Task to carry out -> Only the lines from the start of the data below through the line that contains "scene.background = new" are to be copied, exactly and without pictures.

──────

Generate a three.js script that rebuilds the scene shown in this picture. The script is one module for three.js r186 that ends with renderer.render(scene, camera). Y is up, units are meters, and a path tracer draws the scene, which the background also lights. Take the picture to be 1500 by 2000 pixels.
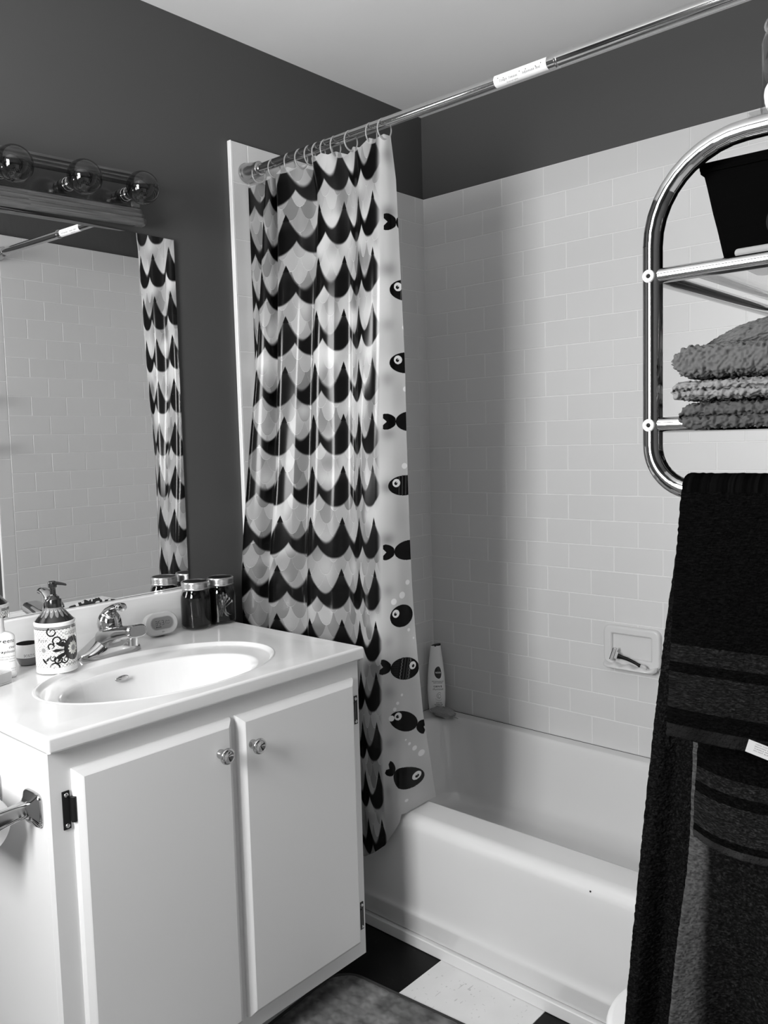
import * as THREE from 'three';
import { RoundedBoxGeometry } from 'three/addons/geometries/RoundedBoxGeometry.js';
import { mergeGeometries, mergeVertices } from 'three/addons/utils/BufferGeometryUtils.js';
import { RectAreaLightUniformsLib } from 'three/addons/lights/RectAreaLightUniformsLib.js';

// ------------------------------------------------------------------ camera, light, exposure
const scene = new THREE.Scene();
const renderer = new THREE.WebGLRenderer({ antialias: true });
renderer.toneMapping = THREE.LinearToneMapping;
renderer.toneMappingExposure = 1.1;
renderer.shadowMap.enabled = true;
RectAreaLightUniformsLib.init();
scene.background = new THREE.Color(0.6, 0.6, 0.6);

const camera = new THREE.PerspectiveCamera(2 * Math.atan(1000 / 1644.06) * 180 / Math.PI, 0.75, 0.02, 30);
{
  const yaw = 0.732, pitch = -0.0835, roll = -0.0272;
  const F = new THREE.Vector3(-Math.sin(yaw) * Math.cos(pitch), Math.sin(pitch), -Math.cos(yaw) * Math.cos(pitch));
  const R0 = new THREE.Vector3().crossVectors(F, new THREE.Vector3(0, 1, 0)).normalize();
  const U0 = new THREE.Vector3().crossVectors(R0, F);
  const c = Math.cos(roll), s = Math.sin(roll);
  const R = R0.clone().multiplyScalar(c).addScaledVector(U0, s);
  const U = U0.clone().multiplyScalar(c).addScaledVector(R0, -s);
  camera.position.set(1.8911, 1.3209, 2.3546);
  camera.quaternion.setFromRotationMatrix(new THREE.Matrix4().makeBasis(R, U, F.clone().negate()));
}
scene.add(camera);

const ROOM = { x1: 2.12, z1: 2.95, h: 2.44, wx: -0.015, wz: -0.015, retX: 1.463, retZ: 0.84 };
const WIN = { x0: 0.62, x1: 1.18, y0: 1.18, y1: 2.12 };
{
  const l = new THREE.RectAreaLight(0xffffff, 30, WIN.x1 - WIN.x0 - 0.06, WIN.y1 - WIN.y0 - 0.06);
  l.position.set((WIN.x0 + WIN.x1) / 2, (WIN.y0 + WIN.y1) / 2, ROOM.z1 - 0.03);
  l.lookAt((WIN.x0 + WIN.x1) / 2, (WIN.y0 + WIN.y1) / 2, 0);
  l.name = 'window_daylight';
  scene.add(l);
}

// ------------------------------------------------------------------ helpers
let seed = 12345;
const rnd = () => { seed = (seed * 1664525 + 1013904223) >>> 0; return seed / 4294967296; };
const rr = (a, b) => a + (b - a) * rnd();
const lerp = (a, b, t) => a + (b - a) * t;
const clamp = (x, a = 0, b = 1) => Math.min(b, Math.max(a, x));
const smooth = (a, b, x) => { const t = clamp((x - a) / (b - a)); return t * t * (3 - 2 * t); };
const used = {};
function numbered(n) {
  if (!(n in used)) { used[n] = 0; return n; }
  used[n]++; return n + '_' + String(used[n]).padStart(3, '0');
}
function prep(m) { m.castShadow = true; m.receiveShadow = true; return m; }
function part(name, geo, mat, parent, label) {
  const m = prep(new THREE.Mesh(geo, mat)); m.name = numbered(name); parent.add(m);
  if (label) m.userData.label = label;
  return m;
}
function tag(o, label, category, group) { o.userData.label = label; o.userData.category = category; if (group) o.userData.group = group; return o; }
function thing(name, label, category, pos = [0, 0, 0], turn = 0, group) {
  const o = new THREE.Group(); o.name = numbered(name); o.position.set(...pos); o.rotation.y = turn; scene.add(o);
  return tag(o, label, category, group);
}
function struct(name, geo, mat, parent = scene) {
  const m = prep(new THREE.Mesh(geo, mat)); m.name = numbered(name); parent.add(m);
  if (parent === scene) m.userData.kind = 'structure';
  return m;
}
const box = (x0, x1, y0, y1, z0, z1) => new THREE.BoxGeometry(x1 - x0, y1 - y0, z1 - z0).translate((x0 + x1) / 2, (y0 + y1) / 2, (z0 + z1) / 2);
const rbox = (x0, x1, y0, y1, z0, z1, r = 0.003, s = 3) => new RoundedBoxGeometry(x1 - x0, y1 - y0, z1 - z0, s, r).translate((x0 + x1) / 2, (y0 + y1) / 2, (z0 + z1) / 2);
const lathe = (pts, seg = 48) => new THREE.LatheGeometry(pts.map(p => new THREE.Vector2(p[0], p[1])), seg);
const V3 = (x, y, z) => new THREE.Vector3(x, y, z);
const tube = (pts, r, seg = 64, rs = 16, closed = false) => new THREE.TubeGeometry(new THREE.CatmullRomCurve3(pts.map(p => V3(...p)), closed), seg, r, rs, closed);
function merge(list) { return mergeGeometries(list.map(g => { const h = g.index ? g.toNonIndexed() : g; for (const k of Object.keys(h.attributes)) if (!['position', 'normal', 'uv'].includes(k)) h.deleteAttribute(k); return h; })); }
function cyl(a, b, r0, r1 = r0, seg = 24, open = false) {   // cylinder between two points
  const A = V3(...a), B = V3(...b), d = B.clone().sub(A), L = d.length();
  const g = new THREE.CylinderGeometry(r1, r0, L, seg, 1, open);
  g.applyQuaternion(new THREE.Quaternion().setFromUnitVectors(V3(0, 1, 0), d.normalize()));
  return g.translate((A.x + B.x) / 2, (A.y + B.y) / 2, (A.z + B.z) / 2);
}
// grid surface from a function (i,j)->[x,y,z], optional uv
function grid(nu, nv, fn, uvf, closeU = false) {
  const pos = [], uv = [], idx = [];
  for (let j = 0; j <= nv; j++) for (let i = 0; i <= nu; i++) {
    const u = i / nu, v = j / nv; pos.push(...fn(u, v)); uv.push(...(uvf ? uvf(u, v) : [u, v]));
  }
  for (let j = 0; j < nv; j++) for (let i = 0; i < nu; i++) {
    const a = j * (nu + 1) + i, b = a + 1, c = a + nu + 1, d = c + 1; idx.push(a, b, d, a, d, c);
  }
  const g = new THREE.BufferGeometry();
  g.setAttribute('position', new THREE.Float32BufferAttribute(pos, 3));
  g.setAttribute('uv', new THREE.Float32BufferAttribute(uv, 2));
  g.setIndex(idx); g.computeVertexNormals();
  if (closeU) {
    const n = g.attributes.normal;
    for (let j = 0; j <= nv; j++) {
      const a = j * (nu + 1), b = a + nu;
      const s = V3(n.getX(a) + n.getX(b), n.getY(a) + n.getY(b), n.getZ(a) + n.getZ(b)).normalize();
      n.setXYZ(a, s.x, s.y, s.z); n.setXYZ(b, s.x, s.y, s.z);
    }
  }
  return g;
}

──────

Written reply ->
Generate a three.js script that rebuilds the scene shown in this picture. The script is one module for three.js r186 that ends with renderer.render(scene, camera). Y is up, units are meters, and a path tracer draws the scene, which the background also lights. Take the picture to be 1500 by 2000 pixels.
import * as THREE from 'three';
import { RoundedBoxGeometry } from 'three/addons/geometries/RoundedBoxGeometry.js';
import { mergeGeometries, mergeVertices } from 'three/addons/utils/BufferGeometryUtils.js';
import { RectAreaLightUniformsLib } from 'three/addons/lights/RectAreaLightUniformsLib.js';

// ------------------------------------------------------------------ camera, light, exposure
const scene = new THREE.Scene();
const renderer = new THREE.WebGLRenderer({ antialias: true });
renderer.toneMapping = THREE.LinearToneMapping;
renderer.toneMappingExposure = 1.1;
renderer.shadowMap.enabled = true;
RectAreaLightUniformsLib.init();
scene.background = new THREE.Color(0.6, 0.6, 0.6);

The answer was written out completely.